1   Strawberries are unique among fruit for having seeds on their exteriors, which is why botanists don’t consider them true berries.

2   Strawberries dipped in chocolate are not the best pairing, especially with some of the more fruit-forward artisanal chocolates, because you get this competing berry/acidity thing that’s not very complementary.

3   Native Americans in New England cultivated strawberries, which they called wuitahimneash, before the arrival of the first colonists.

4   Unless you like a bowl of sad mush, don’t rinse strawberries until right before using (best not to rinse them at all).

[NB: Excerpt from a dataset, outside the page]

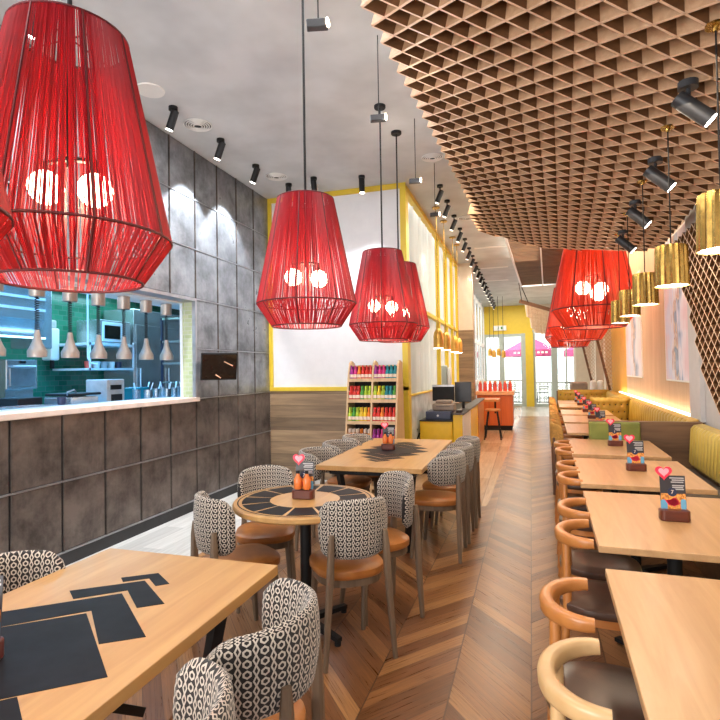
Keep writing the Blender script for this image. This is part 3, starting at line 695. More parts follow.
# bell-shaped gold pendants by the counter
for i, (y, dz, lab) in enumerate(((8.15, 0, 'nearest the bottle shelf'), (8.95, 0, 'second from the bottle shelf'), (10.1, .0, 'third from the bottle shelf'), (10.75, .0, 'nearest the cream column'))):
    t = thing('bell_pendant', 'small gold bell pendant over the counter, '+lab, 'pendant lamp', (-1.26, y, 1.83), 0, 'gold bell pendants over the yellow counter')
    MB().lathe([(.076, 0), (.078, .17), (.066, .24), (.04, .285), (.016, .30), (.001, .30)], 20).build('lamp_shade', 'gold_warm', t, smooth=True)
    MB().lathe([(.001, -.004), (.07, -.004), (.07, .0), (.001, .0)], 20).build('diffuser', 'lamp_face', t)
    MB().cyl((0, 0, .30), (0, 0, 2.17), .006, 8).build('stem', 'brass', t)
    MB().lathe([(.06, 2.15), (.06, 2.17)], 16).build('ceiling_rose', 'brass', t)
for i, (x, z, lab) in enumerate(((-1.15, 1.95, 'leftmost'), (-1.02, 1.90, 'second from the left'), (-.86, 1.95, 'third from the left'), (-.70, 1.88, 'rightmost'))):
    t = thing('bell_pendant', 'tiny gold pendant in front of the end windows, %s of four' % lab, 'pendant lamp', (x, 19.0, z), 0, 'gold pendants in front of the end windows')
    MB().lathe([(.072, 0), (.072, .16), (.045, .24), (.001, .25)], 14).build('lamp_shade', 'gold_warm', t, smooth=True)
    MB().cyl((0, 0, .24), (0, 0, CZ-z), .008, 6).build('cable', 'black', t)

def spot_head(t, base, d, L_=.17, r=.036, mat='dark', face='lamp_face'):
    """tilting cylinder lamp head hanging from base towards d"""
    b = Vector(base); d = Vector(d).normalized()
    a0 = b-d*L_*.35; a1 = b+d*L_*.65
    h = MB().cyl(a0, a1, r, 20).build('lamp_head', mat, t, smooth=True)
    MB().cyl(a1-d*.002, a1+d*.004, r*.86, 20).build('lamp_lens', face, h)
    return a1
def ceiling_spot(label, loc, d, zt, group, energy=0, sc_=1., mat='dark', drop=.05, col=NEUT, spot=1.0, face='lamp_face'):
    t = thing('ceiling_spotlight', label, 'spotlight', (loc[0], loc[1], zt), 0, group)
    MB().lathe([(.001, -.032*sc_), (.042*sc_, -.032*sc_), (.042*sc_, 0)], 16).build('mounting_cup', mat, t, smooth=True)
    MB().cyl((0, 0, -.03*sc_), (0, 0, -.03*sc_-drop*sc_), .010*sc_, 8).build('stem', mat, t)
    p = spot_head(t, (0, 0, -.05*sc_-drop*sc_), d, .18*sc_, .037*sc_, mat, face)
    if energy:
        w_ = Vector((loc[0], loc[1], zt))+p+Vector(d).normalized()*.02
        light('SPOT', 'spot_beam', w_, energy, col, None, .03, spot=spot, blend=.35, target=w_+Vector(d))
    return t
WG = 'black spotlights washing the steel wall'
for (x, y, lab) in ((-3.10, 2.75, 'above the largest lantern at the upper left corner'), (-3.10, 4.22, 'beside the round ceiling grille, nearest one along the steel wall'), (-3.06, 4.97, 'second past the round grille along the steel wall'), (-3.05, 5.73, 'third along the steel wall, nearest the corner'), ):
    ceiling_spot('black ceiling spotlight '+lab, (x, y), (-.40, 0, -1), CZ, WG, 170, 1., 'black', .05, (.84, .92, 1), 1.35)
ceiling_spot('black ceiling spotlight above the top left of the round-table lantern', (-2.95, 6.45), (-.1, .25, -1), CZ, WG, 40, 1, 'black', .05, (.95, .97, 1), 1.2)
ceiling_spot('black ceiling spotlight touching the top of the round-table lantern', (-2.55, 6.35), (0, .25, -1), CZ, WG, 40, 1, 'black', .05, (.95, .97, 1), 1.2)
ceiling_spot('black straight-down ceiling spotlight before the white partition', (-1.95, 6.50), (0, .05, -1), CZ, None, 60, 1., 'black', .05, (.95, .97, 1), 1.3)
ORD = ['first', 'second', 'third', 'fourth', 'fifth', 'sixth', 'seventh', 'eighth', 'ninth', 'tenth', 'eleventh', 'twelfth', 'thirteenth', 'fourteenth', 'fifteenth', 'sixteenth', 'seventeenth', 'eighteenth']
ys = [7.18, 7.87, 8.67, 9.5, 10.3, 11.1, 11.9, 12.7, 13.5, 14.3, 15.1, 15.9, 16.7, 17.5, 18.3, 19.1, 19.9, 20.7]
for i, y in enumerate(ys):
    ceiling_spot('black tilted spotlight in the long aisle row, %s from the near end' % ORD[i], (-1.05, y), (-.42, -.05, -1), CZ, 'black spotlights in a long row above the aisle', 28 if i in (0, 2, 4, 7, 10, 14) else 0, .98, 'black', .09, (1, .88, .7), 1.2, 'lens_soft')
for i, (x, y) in enumerate(((.80, 3.52), (.83, 4.70), (.845, 5.83), (.876, 7.0))):
    p = RW(x, y); q_ = RW(x+.55, y-.05)-RW(x, y)
    ceiling_spot('grey cylinder spotlight under the diamond lattice, %s from the camera' % ORD[i], (p.x, p.y), (q_.x, q_.y, -.55), LA-LB*x-.005, 'grey spotlights under the diamond lattice', 10, 1.28, 'dark', .06, (1, .86, .68), 1.5)
# suspended adjustable lamps beside the lattice
for i, (y, lab) in enumerate(((2.66, 'at the top of the photo'), (3.80, 'beside the long-table lantern cables'), (5.19, 'beside the lattice edge, farther'), (6.4, 'before the yellow corner, farthest'))):
    t = thing('suspended_spotlight', 'glaring flat lamp on a thin rod, '+lab, 'spotlight', (-1.0-.03*(i == 0), y, CZ), 0, 'glaring lamps on thin rods')
    MB().cyl((0, 0, 0), (0, 0, -.60), .004, 6).build('rod', 'black', t)
    b = MB().beam((-.06, -.02, -.63), (.05, .02, -.62), .05, .045).build('lamp_head', 'dark', t, bevel=.006)
    MB().cyl((.05, .005, -.62), (.056, .005, -.62), .024, 16).build('lamp_lens', 'bulb', b)
    light('POINT', 'suspended_lamp_glow', (-.86, y-.02, CZ-.65), 4, (1, .95, .88), size=.03) if i < 3 else None
# round grilles, speaker disc, smoke detector
for x, y, r, lab in ((-3.09, 4.60, .135, 'beside the nearest wall spotlight'), (-2.98, 6.15, .13, 'near the partition corner'), (-.99, 6.2, .12, 'beside the lattice edge'), (-1.0+.15, 8.9, .15, 'behind the aisle spotlight row')):
    t = thing('ceiling_grille', 'round white ceiling air grille '+lab, 'air vent', (x, y, CZ), 0, 'round ceiling air grilles')
    mb = MB()
    for k_ in range(5): rr = r*(1-.17*k_); mb.tube([(rr*math.cos(2*PI*i/32), rr*math.sin(2*PI*i/32), -.008-.003*k_) for i in range(33)], .007, 6, cap=False)
    mb.build('louvre_rings', 'white_enamel', t); MB().lathe([(.001, -.003), (r, -.003), (r, -.001), (.001, -.001)], 28).build('duct_opening', 'joint', t)
t = MB().lathe([(.001, -.012), (.12, -.012), (.125, 0)], 32).build('ceiling_speaker', 'white_enamel', loc=(-3.1, 3.9, CZ)); tag(t, 'plain white disc speaker set in the ceiling beside the largest lantern', 'speaker')
t = thing('smoke_detector', 'small white smoke detector above the round-table lantern', 'smoke detector', (-2.64, 6.6, CZ))
MB().lathe([(.02, -.10), (.045, -.085), (.05, -.05), (.03, -.03), (.012, 0)], 16).build('sensor', 'white_enamel', t, smooth=True); MB().lathe([(.055, -.015), (.055, 0)], 16).build('mounting_plate', 'white_enamel', t)
for x, y, lab in ((-.35, 11.2, 'nearest'), (-.45, 13.5, 'second'), (-.5, 15.5, 'farthest')):
    t = bx(-.35, -.05, -.012, .35, .05, 0).build('ceiling_slot_vent', 'white_enamel', loc=(x-.25, y, CZ)); tag(t, 'thin white ceiling slot vent beside the dark slatted panel, %s one' % lab, 'air vent', 'slot vents in the far ceiling')

# ============================================================ PATTERNED CHAIRS
def round_rect(w_, d, r, n=6, cx=0, cy=0):
    pts = []
    for (sx, sy, a0) in ((1, 1, 0), (-1, 1, 90), (-1, -1, 180), (1, -1, 270)):
        for i in range(n+1):
            a = math.radians(a0+90*i/n); pts.append((cx+sx*(w_/2-r)+r*math.cos(a), cy+sy*(d/2-r)+r*math.sin(a)))
    return pts
def cushion(mb, outline, z0, z1, crown=.012, rim=.014):
    """padded slab from an outline"""
    n = len(outline); cx = sum(p[0] for p in outline)/n; cy = sum(p[1] for p in outline)/n
    rows = [(1-rim*2.6, z0), (1-.01, z0+rim*.4), (1, (z0+z1)/2), (1-.012, z1-rim*.5), (.93, z1), (.6, z1+crown*.75), (.3, z1+crown), (.001, z1+crown)]
    vs = [(cx+(x-cx)*s_, cy+(y-cy)*s_, z) for s_, z in rows for x, y in outline]; fs = [tuple(range(n))[::-1]]
    for i in range(len(rows)-1):
        for k_ in range(n): a = i*n+k_; b = i*n+(k_+1) % n; fs.append((a, b, b+n, a+n))
    mb.add(vs, fs); return mb
def chair(name, label, loc, face, group, fab='fabric', leg='legs', seatm='tan', wrap=66, low=False):
    """tub chair facing local +y: curved pad back, leather seat, four tapered legs"""
    rz = math.atan2(-face[0], face[1])
    t = thing(name, label, 'chair', (loc[0], loc[1], 0), rz, group)
    # seat: rounded front, slightly narrower back
    out = []
    for i in range(40):
        a = 2*PI*i/40; c, s_ = math.cos(a), math.sin(a)
        out.append((.192*math.copysign(abs(c)**.72, c)*(1+.06*s_), .02+.205*math.copysign(abs(s_)**.72, s_)))
    cushion(MB(), out, .425, .472, .012).build('seat', seatm, t, smooth=True)
    MB().prism([(x*.93, .02+(y-.02)*.93) for x, y in out], .385, .426).build('seat_frame', leg, t)
    # back pad
    na, nz_ = 28, 8; A = math.radians(wrap); vs = []; uv = []; th = .030
    def P_(a, v, off):
        # v 0..1 upwards; corners rounded towards the arm ends
        e = abs(a)/A; edge = max(0, (e-.74)/.26)
        zt = (.818-.02*e**2-.05*edge**2.2) if low else (.835-.03*e**2-.06*edge**2.2); zb = (.60 if low else .55)+.04*edge**2.2
        z = zb+(zt-zb)*v; flare = 1+.05*v
        bulge = .012*math.sin(PI*v)*(1 if off > 0 else .6)
        rx, ry = ((.202 if low else .188)*flare+off+(bulge if off > 0 else -bulge)), (.205*flare+off+(bulge if off > 0 else -bulge))
        return (rx*math.sin(a), -.0-ry*math.cos(a), z)
    mb = MB()
    loop = [(j/nz_, th/2) for j in range(nz_+1)]+[(1.0, 0)]+[(j/nz_, -th/2) for j in range(nz_, -1, -1)]+[(0.0, 0)]
    m_ = len(loop)
    for i in range(na+1):
        a = -A+2*A*i/na; e = 1-.0
        for j, (v, off) in enumerate(loop):
            vv_ = min(max(v, 0), 1)
            q = .5 if i in (0, na) else 1
            p = Vector(P_(a, vv_, off*(.25 if i in (0, na) else 1)))
            if off == 0: p.z += .012 if v == 1 else -.012
            vs.append(p); uv.append((a*.21, .3+(p.z if j <= nz_ else (1.69-p.z if j <= 2*nz_+2 else p.z))))
    fs = []
    for i in range(na):
        for j in range(m_): a = i*m_+j; b = i*m_+(j+1) % m_; fs.append((a, a+m_, b+m_, b))
    fs.append(tuple(range(m_))); fs.append(tuple(na*m_+k_ for k_ in range(m_))[::-1])
    mb.add(vs, fs); o = mb.build('backrest', fab, t, smooth=False)
    ul = o.data.uv_layers.new(name='UVMap'); me = o.data
    for l in me.loops: ul.data[l.index].uv = uv[l.vertex_index]
    for p in me.polygons: p.use_smooth = True
    # legs: rear ones run up outside the back pad
    for sx in (-1, 1):
        MB().tube([(sx*.145, -.190, .67), (sx*.150, -.192, .60), (sx*.156, -.192, .46), (sx*.175, -.195, .2), (sx*.19, -.20, 0)], .02, 8, rs=[.013, .018, .020, .017, .0125], sq=(1.05, .95, .7)).build('leg', leg, t, smooth=True)
    for sx in (-1, 1):
        MB().tube([(sx*.140, .150, .43), (sx*.155, .168, .2), (sx*.168, .185, 0)], .018, 8, rs=[.020, .017, .012], sq=(1.05, .95, .7)).build('leg', leg, t, smooth=True)
    return t
def place(src, loc, face, label, group=None):
    return dup(src, (loc[0], loc[1], 0), math.atan2(-face[0], face[1]), label, group)
CG = 'patterned tub chairs with tan leather seats'
c0 = chair('tub_chair', 'black and white patterned tub chair at the round table, back to the camera', (-.95, 2.785), (-.60, .80), CG)
place(c0, (-.90, 3.23), (-.75, -.66), 'black and white patterned chair on the aisle side of the round table, turned to it')
place(c0, (-1.565, 2.675), (.6, .8), 'patterned chair left of the round table by the grey floor strip')
place(c0, (-1.67, 3.22), (.42, -.90), 'patterned chair behind the round table facing the camera')
cn = chair('tub_chair', 'large patterned tub chair in the foreground, right of the near left table', (-.825, 1.42), (-1, -.12), CG, wrap=92, low=True)
place(cn, (-.82, .92), (-1, -.04), 'patterned tub chair at the bottom edge, beside the near left table')
place(cn, (-1.73, 1.44), (1, 0), 'patterned tub chair on the far side of the near left table, by the steel wall')
R3 = chair('tub_chair', 'patterned chair on the aisle side of the long table, nearest the camera', (-.71, 4.38), (-1, .0), CG, 'fabric', 'legs', 'tan', 100, True)
place(R3, (-.69, 4.86), (-1, 0), 'patterned chair on the aisle side of the long table, middle of three')
place(R3, (-.67, 5.34), (-1, 0), 'patterned chair on the aisle side of the long table, farthest of three')
place(R3, (-1.66, 4.32), (1, 0), 'patterned chair on the wall side of the long table, nearest of three')
place(R3, (-1.64, 4.83), (1, 0), 'patterned chair on the wall side of the long table, middle of three')
place(R3, (-1.62, 5.35), (1, 0), 'patterned chair on the wall side of the long table, farthest of three')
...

5   Conventionally farmed strawberries consistently land on the Environmental Working Group’s annual “Dirty Dozen” list of produce with the most pesticide residue.

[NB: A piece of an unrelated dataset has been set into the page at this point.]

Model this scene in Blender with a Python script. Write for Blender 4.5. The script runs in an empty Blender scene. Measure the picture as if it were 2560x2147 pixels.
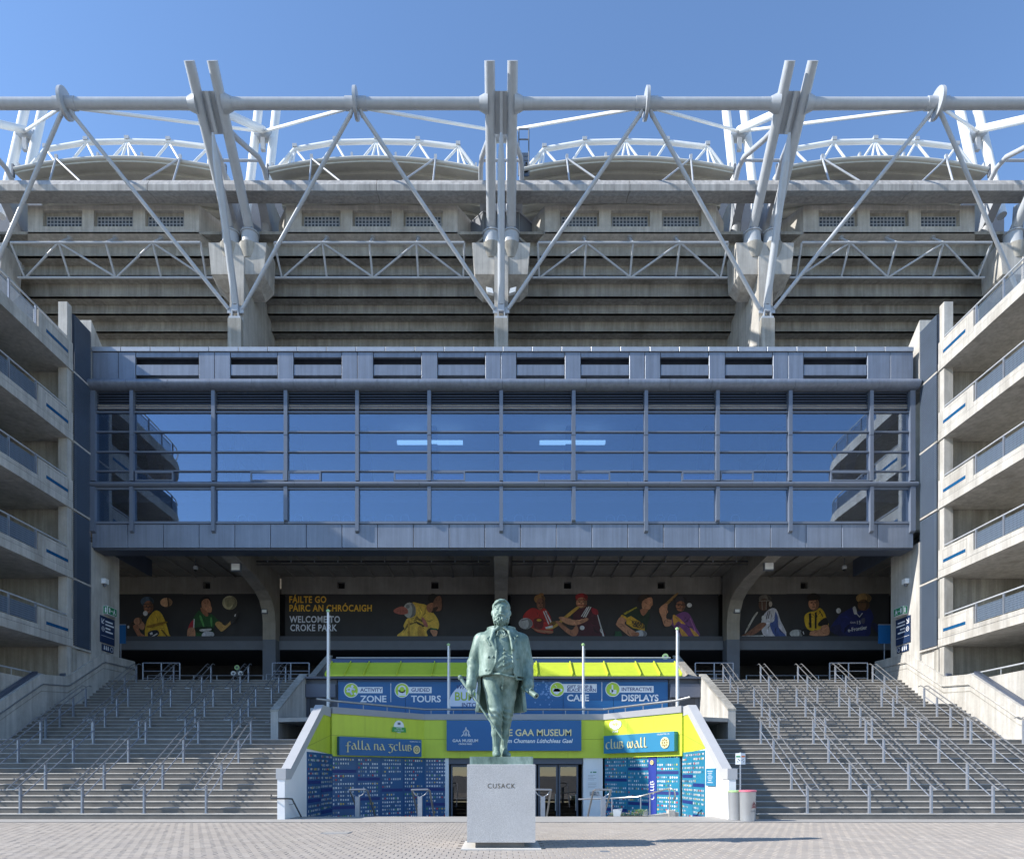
import bpy, bmesh, math, random
import numpy as np
from mathutils import Vector, Matrix

random.seed(7)
scene = bpy.context.scene
COL = scene.collection
PI = math.pi

# ------------------------------------------------------------------ camera, sky, sun, exposure
EYE = 1.35                      # lens height above the plaza
FPX, CX, HY = 1706.7, 1253.0, 1933.0   # focal length and principal point of the photograph (2560 px wide)
cam_d = bpy.data.cameras.new("camera")
cam = bpy.data.objects.new("camera", cam_d)
COL.objects.link(cam)
cam.location = (0, 0, EYE)
cam.rotation_euler = (PI / 2, 0, 0)
cam_d.sensor_width = 36.0
cam_d.lens = 24.0
cam_d.shift_x = (1280 - CX) / 2560
cam_d.shift_y = (HY - 1073.5) / 2560
cam_d.clip_end = 2000
scene.camera = cam

SUN = Vector((1.0, 0.2, -0.70)).normalized()      # direction the light travels
elev = math.asin(-SUN.z)
az = math.atan2(-SUN.x, -SUN.y)                   # compass bearing of the sun, clockwise from +Y
world = bpy.data.worlds.new("World")
scene.world = world
world.use_nodes = True
wn = world.node_tree
sky = wn.nodes.new("ShaderNodeTexSky")
sky.sky_type = 'NISHITA'
sky.sun_disc = False
sky.sun_elevation = elev
sky.sun_rotation = az
sky.altitude = 20
sky.air_density = 1.0
sky.dust_density = 0.0
sky.ozone_density = 4.6
bg = wn.nodes["Background"]
bg.inputs[1].default_value = 0.15
wn.links.new(sky.outputs[0], bg.inputs[0])

sun_d = bpy.data.lights.new("sun", 'SUN')
sun_d.energy = 4.2
sun_d.angle = math.radians(0.53)
sun_d.color = (1.0, 0.95, 0.87)
sun_o = bpy.data.objects.new("sun", sun_d)
COL.objects.link(sun_o)
sun_o.rotation_euler = SUN.to_track_quat('-Z', 'Y').to_euler()
sun_o.location = (-40, -10, 60)

scene.view_settings.view_transform = 'Standard'
scene.view_settings.look = 'None'
scene.view_settings.exposure = 0.85
scene.view_settings.gamma = 1.0
scene.view_settings.use_curve_mapping = False
scene.render.engine = 'CYCLES'
scene.cycles.max_bounces = 6
scene.cycles.diffuse_bounces = 3
scene.cycles.glossy_bounces = 3
scene.cycles.transparent_max_bounces = 8


def at(u, v, Y):
    """metres of the place for a spot measured in the photograph, Y metres away"""
    return ((u - CX) * Y / FPX, Y, EYE + (HY - v) * Y / FPX)


# ------------------------------------------------------------------ mesh helpers
WLOC = {}


class B:
    """collects shapes in world metres; ob() links them as one mesh object"""
    def __init__(s):
        s.v = []; s.f = []; s.m = []; s.cur = 0

    def face(s, pts):
        n = len(s.v); s.v += [tuple(p) for p in pts]
        s.f.append(tuple(range(n, n + len(pts)))); s.m.append(s.cur)
        return s

    def add(s, vs, fs):
        n = len(s.v); s.v += [tuple(p) for p in vs]
        for f in fs:
            s.f.append(tuple(i + n for i in f)); s.m.append(s.cur)
        return s

    def box(s, x0, x1, y0, y1, z0, z1):
        if x0 > x1: x0, x1 = x1, x0
        if y0 > y1: y0, y1 = y1, y0
        if z0 > z1: z0, z1 = z1, z0
        vs = [(x0, y0, z0), (x1, y0, z0), (x1, y1, z0), (x0, y1, z0), (x0, y0, z1), (x1, y0, z1), (x1, y1, z1), (x0, y1, z1)]
        return s.add(vs, [(0, 3, 2, 1), (4, 5, 6, 7), (0, 1, 5, 4), (1, 2, 6, 5), (2, 3, 7, 6), (3, 0, 4, 7)])

    def prism(s, poly, z0, z1):
        """plan polygon (x, y) raised from z0 to z1"""
        n = len(poly)
        vs = [(x, y, z0) for x, y in poly] + [(x, y, z1) for x, y in poly]
        fs = [tuple(range(n))[::-1], tuple(range(n, 2 * n))]
        for i in range(n):
            j = (i + 1) % n
            fs.append((i, j, j + n, i + n))
        return s.add(vs, fs)

    def xprism(s, poly, x0, x1):
        """side profile polygon (y, z) drawn out along x"""
        n = len(poly)
        vs = [(x0, y, z) for y, z in poly] + [(x1, y, z) for y, z in poly]
        fs = [tuple(range(n)), tuple(range(n, 2 * n))[::-1]]
        for i in range(n):
            j = (i + 1) % n
            fs.append((i, i + n, j + n, j))
        return s.add(vs, fs)

    def hexa(s, a, b):
        """two quads a and b (4 points each, same order) joined into a solid"""
        return s.add(list(a) + list(b), [(3, 2, 1, 0), (4, 5, 6, 7), (0, 1, 5, 4), (1, 2, 6, 5), (2, 3, 7, 6), (3, 0, 4, 7)])

    def tube(s, p, q, r, r2=None, n=12, cap=True):
        p, q = Vector(p), Vector(q)
        r2 = r if r2 is None else r2
        d = (q - p).normalized()
        a = d.orthogonal().normalized(); b = d.cross(a)
        vs = []
        for c, rr in ((p, r), (q, r2)):
            for i in range(n):
                t = 2 * PI * i / n
                vs.append(c + a * rr * math.cos(t) + b * rr * math.sin(t))
        fs = [(i, (i + 1) % n, n + (i + 1) % n, n + i) for i in range(n)]
        if cap:
            fs += [tuple(range(n))[::-1], tuple(range(n, 2 * n))]
        return s.add(vs, fs)

    def pipe(s, pts, r, n=10):
        """round pipe along a polyline with mitred bends"""
        P = [Vector(p) for p in pts]
        d0 = (P[1] - P[0]).normalized()
        a = d0.orthogonal().normalized()
        vs = []; m = len(P)
        for k in range(m):
            if k == 0: t = P[1] - P[0]
            elif k == m - 1: t = P[-1] - P[-2]
            else: t = (P[k + 1] - P[k]).normalized() + (P[k] - P[k - 1]).normalized()
            t = t.normalized()
            a = (a - t * a.dot(t)).normalized(); b = t.cross(a)
            for i in range(n):
                w = 2 * PI * i / n
                vs.append(P[k] + a * r * math.cos(w) + b * r * math.sin(w))
        fs = []
        for k in range(m - 1):
            for i in range(n):
                j = (i + 1) % n
                fs.append((k * n + i, k * n + j, k * n + n + j, k * n + n + i))
        fs += [tuple(range(n))[::-1], tuple(range((m - 1) * n, m * n))]
        return s.add(vs, fs)

    def lathe(s, prof, c, n=24):
        """profile (r, z) turned about the vertical through c"""
        vs = []; m = len(prof)
        for r, z in prof:
            for i in range(n):
                t = 2 * PI * i / n
                vs.append((c[0] + r * math.cos(t), c[1] + r * math.sin(t), c[2] + z))
        fs = []
        for k in range(m - 1):
            for i in range(n):
                j = (i + 1) % n
                fs.append((k * n + i, k * n + j, k * n + n + j, k * n + n + i))
        fs += [tuple(range(n))[::-1], tuple(range((m - 1) * n, m * n))]
        return s.add(vs, fs)

    def wall(s, p0, p1, b0, b1, t0, t1, th):
        """upright slab from plan point p0 to p1, bottom b0..b1, top t0..t1, thickness th to the far side (left of travel)"""
        dx, dy = p1[0] - p0[0], p1[1] - p0[1]
        L = math.hypot(dx, dy); nx, ny = -dy / L * th, dx / L * th
        a = [(p0[0], p0[1], b0), (p1[0], p1[1], b1), (p1[0], p1[1], t1), (p0[0], p0[1], t0)]
        b = [(x + nx, y + ny, z) for x, y, z in a]
        return s.hexa(a, b)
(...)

6   In North America, June’s first full moon is referred to as the “Strawberry Moon,” a term from native Algonquin tribes anticipating ripening berries in the Great Lakes region.

7   If you want to get persnickety about it, strawberries are “aggregate accessory fruits” because each individual strawberry seed is an ovary and is technically a separate fruit.

8   Sometime Sonoma County resident Shuggie Otis penned the psychedelic-funk-folk confection “Strawberry Letter 23.” The Quincy Jones-produced Brothers Johnson’s cover of Shuggie’s only hit went to #5 on the Billboard R&B chart in 1977.

9   Strawberries are easy to grow, guaranteeing pristine, pesticide-free fruit straight from the plant.

10 Try topping a dish of macerated strawberries with a few grinds of black pepper. It’s surprisingly good.

11 The popular character Strawberry Shortcake was created by illustrator Muriel Fahrion in 1977 and initially appeared on American Greetings cards before being introduced in toy format, where she smelled nothing like real strawberries but nevertheless captured the hearts of millions of little girls.

12 Like most berries, strawberries do not ripen off the vine.

13 Strawberries must be hand-picked. In peak season, it’s done roughly once every three days.

14 In Europe, low-yield, flavor-packed Alpine strawberries beloved by French people and Martha Stewart are called fraises de bois. Some local farmers sell them. Ask nicely.

15  Strawberry plants produce “runners,” long tendrils of stems—adorably called “daughters” in strawberry parlance—that eventually put down roots and grow into mature plants. That’s why gardening authority Barbara Damrosch advises “some form of birth control.” To keep your strawberry patch from declining into fruitless ground cover, remove those runners.

16 In the freaky-deaky central panel of his massive “The Garden of Earthly Delights” triptych, Hieronymus Bosch repeatedly used strawberries as a symbol of sexual and sensual indulgence and innocence lost.

17 If you’re making strawberry jam, don’t trim off any white tips from your strawberries—they contain a higher concentration of pectin, which will help your jam set.

18 Strawberries grown for mass commercial distribution are bred for color, size, and keeping quality, which is why they are often crunchy, flavorless, and hollow.

19 To really concentrate the flavors of strawberries, toss them with some sugar, scatter them on a sheet pan, and roast them in a 400 degree F oven until they shrink down and give up some juice. These are really great with yogurt or panna cotta.

20 Roughly 500 years after Bosch, director Roman Polanski used strawberries as a seduction metaphor for the scene in his film Tess in which the scoundrel who eventually rapes (or seduces—it’s deliberately left hazy) poor Tess first tempts her with a very camera-ready fraise de bois.

21 Try topping a dish of macerated strawberries with good balsamic vinegar. Go crazy and try both black pepper and balsamic, perhaps incorporating a modest scoop of premium vanilla ice cream as a base.

22  Don’t let Bosch or Polanski deter you from eating strawberries or having sex. Strawberries are packed with anthocyanins, phenolic acids, ellagitannins and terpenoids, and thus help control inflammation. As for emotionally healthy and physically robust sex, science says that’s good for you, too, if you can get it.